Bad commute? Map a new route!

If you just can't stand another day spent sitting behind the wheel, consider a few commuter alternatives.

Carpool your resources: 72% of Canadian car commuters still drive alone to and from work. Why not join the minority and swap your solitude for a shared experience? Ask around at work to find someone who lives near you or investigate community services that link up solo commuters. Carpool partners can take turns driving, but just be sure to settle insurance and reimbursement issues upfront. Follow ride-share etiquette: be punctual and polite.

Go public transit: This option has its advantages and disadvantages. On the one hand, a public transit commute is an average of 41 minutes longer than a car commute. Plus, you're more likely to be exposed to coughs and sneezes of fellow passengers and the germ-ridden surfaces of buses and trains. On the other hand, take public transit and you're more than three times as likely as your car-bound counterparts to get 30 minutes of daily physical activity. You'll probably also take more steps and log more kilometres per day walking than those who drive to work.

Get on your bike: Perhaps thanks to the growing "green" movement, more and more people are riding two-wheelers to work. Cyclists exert both cardiovascular and muscular effort, so if you choose a bike commute you'll fit in a fun workout before your workday even begins! Just be sure to wear a helmet to prevent head injury. Remember that under the law, a bike is considered a vehicle and cyclists must abide by the rules of the road. Stay off sidewalks and use bike lanes if they're available in your area.

Walk it out: Should you be so lucky to live close enough to walk to work, why would you go any other way? Distance and poor weather may be a couple of reasons why so few people hoof it to their daily destinations. Too bad, since walking is such a simple, natural exercise and affords you a chance to appreciate your environment and to interact with your city or neighbourhood. If walking is an option for you, consider all the calories you could burn just getting to and from work!

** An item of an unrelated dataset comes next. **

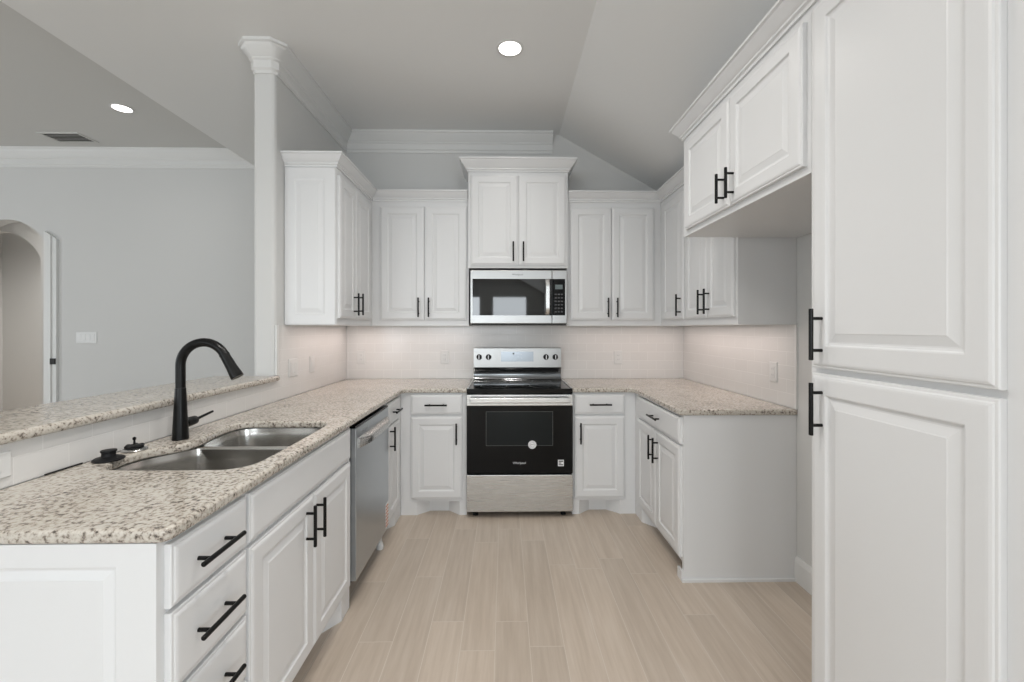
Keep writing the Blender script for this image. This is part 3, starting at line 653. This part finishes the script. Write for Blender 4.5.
# oven door
bm = BM(); box(bm, RX0 + 0.001, RX1 - 0.001, YF, YF + 0.043, 0.318, 0.801, 0.003); od = obj('oven_door', bm, M['glass'], r, 40)
bm = BM(); box(bm, RX0 + 0.001, RX1 - 0.001, YF - 0.004, YF + 0.043, 0.8015, 0.880, 0.004); tp = obj('door_top_rail', bm, M['steel'], r, 40)
bm = BM(); box(bm, -0.244, 0.461, YF - 0.052, YF - 0.034, 0.826, 0.866, 0.007, 3)
for x in (-0.235, 0.434): box(bm, x, x + 0.018, YF - 0.036, YF - 0.0042, 0.834, 0.858)
obj('handle', bm, M['steel'], tp, 40)
bm = BM()
for (x0, x1, z0, z1) in ((-0.133, 0.345, 0.757, 0.7605), (-0.133, 0.345, 0.516, 0.5195), (-0.133, -0.1295, 0.5195, 0.757), (0.3415, 0.345, 0.5195, 0.757)): box(bm, x0, x1, YF - 0.0006, YF - 0.0001, z0, z1)
obj('window_outline', bm, M['outline'], od)
bm = BM(); box(bm, -0.1292, 0.3412, YF - 0.0004, YF - 0.0001, 0.5197, 0.7568); obj('window', bm, M['glass2'], od)
fr = lambda x, z, o_=0.0012: Matrix(((1, 0, 0, x), (0, 0, -1, YF - o_), (0, 1, 0, z), (0, 0, 0, 1)))
bm = BM(); lathe(bm, (0.197, YF - 0.0006, 0.5235), [(0.029, 0), (0.029, -0.0008)], 36, 'y'); st = obj('round_sticker', bm, M['white'], od)
bm = BM()
for q in (0.024, 0.016):
    rings = [[(0.197 + rad * math.cos(2 * math.pi * k / 36), YF - 0.0017, 0.5235 + rad * math.sin(2 * math.pi * k / 36)) for k in range(36)] for rad in (q, q - 0.0025)]
    loft(bm, rings, False, False)
box(bm, 0.187, 0.207, YF - 0.0019, YF - 0.0015, 0.5215, 0.5255); obj('sticker_print', bm, M['grey'], st)
lg = text_mesh('brand_logo', 'Whirlpool', 0.022, M['silver'], fr(0.105, 0.394), od)
bm = BM(); box(bm, 0.380, 0.422, YF - 0.0012, YF - 0.0003, 0.370, 0.415); sq = obj('square_label', bm, M['white'], od)
for (x0, x1, z0, z1) in ((0.385, 0.417, 0.401, 0.409), (0.385, 0.404, 0.389, 0.396), (0.385, 0.417, 0.377, 0.384)):
    bm = BM(); box(bm, x0, x1, YF - 0.0016, YF - 0.0012, z0, z1); obj('label_print', bm, M['dark'], sq)
bm = BM(); box(bm, RX0 + 0.001, RX1 - 0.001, YF, YF + 0.043, 0.046, 0.308, 0.004); obj('storage_drawer', bm, M['steel'], r, 40)
for x in (RX0 + 0.06, RX1 - 0.06):
    for y in (YF + 0.07, 3.66):
        bm = BM(); lathe(bm, (x, y, 0), [(0.020, 0), (0.020, 0.012), (0.010, 0.014), (0.010, 0.046)], 16); obj('foot', bm, M['rubber'], r, 40)

# ------------------------------------------------------------------ microwave
r = thing('microwave', 'stainless over-the-range microwave with black glass door', 'microwave', (0.109, 3.5, 1.38))
MX0, MX1, YM, MZ0, MZ1 = -0.266, 0.486, 3.335, 1.376, 1.803
bm = BM(); box(bm, MX0 + 0.004, MX1 - 0.004, YM + 0.035, YW - TH - 0.001, MZ0 + 0.012, MZ1); obj('body', bm, M['dark'], r)
bm = BM(); box(bm, MX0 + 0.010, MX1 - 0.010, YM + 0.006, YM + 0.30, MZ0, MZ0 + 0.0118); obj('bottom_vent', bm, M['dark'], r)
bm = BM(); box(bm, MX0, 0.368, YM, YM + 0.034, MZ0 + 0.013, MZ1, 0.005); md = obj('door', bm, M['steel2'], r, 40)
bm = BM(); box(bm, 0.370, MX1, YM, YM + 0.034, MZ0 + 0.013, MZ1, 0.005); mp_ = obj('control_panel', bm, M['steel2'], r, 40)
bm = BM(); box(bm, -0.248, 0.3672, YM - 0.0015, YM - 0.0002, 1.452, 1.735); gl = obj('door_glass', bm, M['mirror'], md)
bm = BM(); box(bm, 0.3705, 0.470, YM - 0.0015, YM - 0.0002, 1.452, 1.735); kp = obj('keypad', bm, M['glass'], mp_)
bm = BM(); box(bm, 0.392, 0.450, YM - 0.0022, YM - 0.0016, 1.655, 1.690); obj('clock_window', bm, plain('clock_film', (0.10, 0.13, 0.13), 0.2), kp)
M['key'] = plain('key_print', (0.05, 0.05, 0.052), 0.4)
for i in range(6):
    for j in range(3):
        bm = BM(); box(bm, 0.388 + j * 0.024, 0.404 + j * 0.024, YM - 0.0021, YM - 0.0016, 1.475 + i * 0.027, 1.486 + i * 0.027); obj('key', bm, M['key'], kp)
bm = BM(); box(bm, -0.200, 0.300, YM - 0.0018, YM - 0.0015, 1.475, 1.680); obj('window_mesh', bm, plain('screen_glass', (0.010, 0.010, 0.0095), 0.03, 0, 0.7), gl)
bm = BM(); rg = []
for k in range(15):
    s = k / 14; z = 1.458 + 0.272 * s; b_ = 0.016 + 0.020 * min(1, math.sin(math.pi * s) * 2.5)
    rg.append([(0.312, YM - b_ + 0.010, z), (0.318, YM - b_, z), (0.345, YM - b_, z), (0.351, YM - b_ + 0.010, z), (0.346, YM - 0.0016, z), (0.317, YM - 0.0016, z)])
loft(bm, rg); obj('handle', bm, M['steel'], md, 45)
text_mesh('brand_logo', 'Whirlpool', 0.020, M['dark'], Matrix(((1, 0, 0, 0.10), (0, 0, -1, YM - 0.0006), (0, 1, 0, 1.768), (0, 0, 0, 1))), md)

# ------------------------------------------------------------------ outlets and switches
def plate(F, label, cat, u, v, gangs=1, kind='outlet', horiz=False, name='wall_outlet', group=None):
    W_ = 0.070 + 0.046 * (gangs - 1); H_ = 0.115
    if horiz: W_, H_ = H_, W_
    r = thing(name, label, cat, F(u, v, 0), group)
    bm = BM(); rings = [rect(F, u - W_ / 2 + i, u + W_ / 2 - i, v - H_ / 2 + i, v + H_ / 2 - i, d) for i, d in ((0, 0.0003), (0, 0.003), (0.003, 0.0055))]
    loft(bm, rings); obj('cover_plate', bm, M['plast'], r)
    for g_ in range(gangs):
        off = (g_ - (gangs - 1) / 2) * 0.046
        du, dv = (0.0165, 0.033) if not horiz else (0.033, 0.0165)
        bm = BM(); loft(bm, [rect(F, u + off - du + i, u + off + du - i, v - dv + i, v + dv - i, d) for i, d in ((0, 0.0056), (0.0015, 0.0075))])
        q = obj('socket' if kind == 'outlet' else 'rocker', bm, M['plast'], r)
        if kind == 'outlet':
            for s in (-0.0175, 0.0175):
                for t_ in (-0.006, 0.006):
                    a, b = (u + off + t_, v + s) if not horiz else (u + off + s, v + t_)
                    bm = BM(); loft(bm, [rect(F, a - 0.0012, a + 0.0012, b - 0.004, b + 0.004, d) for d in (0.0076, 0.0079)]); obj('slot', bm, M['grey'], q)
    return r
WB = lambda u, v, w_: (u, YW - TH - w_, v)
WL = lambda u, v, w_: (XWL + TH + w_, u, v)
WR = lambda u, v, w_: (XWR - TH - w_, u, v)
WF = lambda u, v, w_: (u, 4.5 - w_, v)
plate(WB, 'white outlet on the back tile just left of the range', 'outlet', -0.516, 1.104)
plate(WB, 'white outlet on the back tile close to the left corner', 'outlet', -1.235, 1.104)
plate(WB, 'white outlet on the back tile right of the range', 'outlet', 0.988, 1.10)
plate(WR, 'white outlet on the right tile wall near the end of the counter', 'outlet', 2.470, 1.10)
plate(WL, 'white two-gang switch plate on the left tile wall near the bar ledge', 'switch', 2.79, 1.10, 2, 'switch', name='wall_switch')
plate(WL, 'white single switch plate on the left tile wall beside the two-gang plate', 'switch', 3.06, 1.10, 1, 'switch', name='wall_switch')
plate(WL, 'white outlet on the tile below the bar ledge at the left edge of the view', 'outlet', 1.150, 0.981, 1, 'outlet', True)
plate(WF, 'white four-gang switch plate on the far grey wall beyond the bar', 'switch', -4.293, 1.258, 4, 'switch', name='wall_switch')

# ------------------------------------------------------------------ ceiling fittings
for (x, y, z, _g), lab in zip(CANS_AND_FILL[:2], ('round recessed ceiling light above the kitchen aisle', 'round recessed ceiling light over the great room on the left')):
    r = thing('recessed_light', lab, 'ceiling light', (x, y, z - 0.006), 'recessed ceiling lights')
    bm = BM()
    rings = [[(x + q * math.cos(2 * math.pi * k / 40), y + q * math.sin(2 * math.pi * k / 40), z - h) for k in range(40)] for q, h in ((0.082, 0.0005), (0.082, 0.004), (0.070, 0.006), (0.066, 0.004), (0.066, 0.0005))]
    loft(bm, rings, False, False); obj('trim_ring', bm, M['plast'], r, 40)
    bm = BM(); lathe(bm, (x, y, z), [(0.0655, -0.001), (0.0655, -0.003)], 40); obj('lens', bm, M['glow'], r)
r = thing('ceiling_vent', 'white slotted air vent in the great room ceiling', 'vent', (-4.195, 4.211, CEIL2 - 0.008))
VX, VY = -4.195, 4.215
bm = BM()
for (x0, x1, y0, y1) in ((VX - 0.19, VX + 0.19, VY - 0.11, VY - 0.09), (VX - 0.19, VX + 0.19, VY + 0.09, VY + 0.11), (VX - 0.19, VX - 0.17, VY - 0.09, VY + 0.09), (VX + 0.17, VX + 0.19, VY - 0.09, VY + 0.09)): box(bm, x0, x1, y0, y1, CEIL2 - 0.008, CEIL2 - 0.0005)
obj('frame', bm, M['ventgrey'], r)
bm = BM(); box(bm, VX - 0.17, VX + 0.17, VY - 0.09, VY + 0.09, CEIL2 - 0.0015, CEIL2 - 0.0005); obj('duct', bm, M['dark'], r)
for k in range(6):
    bm = BM(); y_ = VY - 0.080 + k * 0.030
    loft(bm, [[(x, y_ - 0.011, CEIL2 - 0.0085), (x, y_ + 0.009, CEIL2 - 0.003), (x, y_ + 0.0095, CEIL2 - 0.002), (x, y_ - 0.0105, CEIL2 - 0.0075)] for x in (VX - 0.17, VX + 0.17)]); obj('louver', bm, M['ventgrey'], r)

Work from home: Telecommuting has become more common since the advent of the internet and wireless technologies. Imagine your commute equalling the distance between your bed and your home office! The disciplined telecommuter could make the most of the time saved by fitting in a quick home gym workout or a hike around the neighbourhood between emails, teleconferences, and webinars. While not an option for everyone, you could talk to your boss about the possibility of telecommuting 1 or 2 days a week to reduce your overall weekly traffic-or-transit time.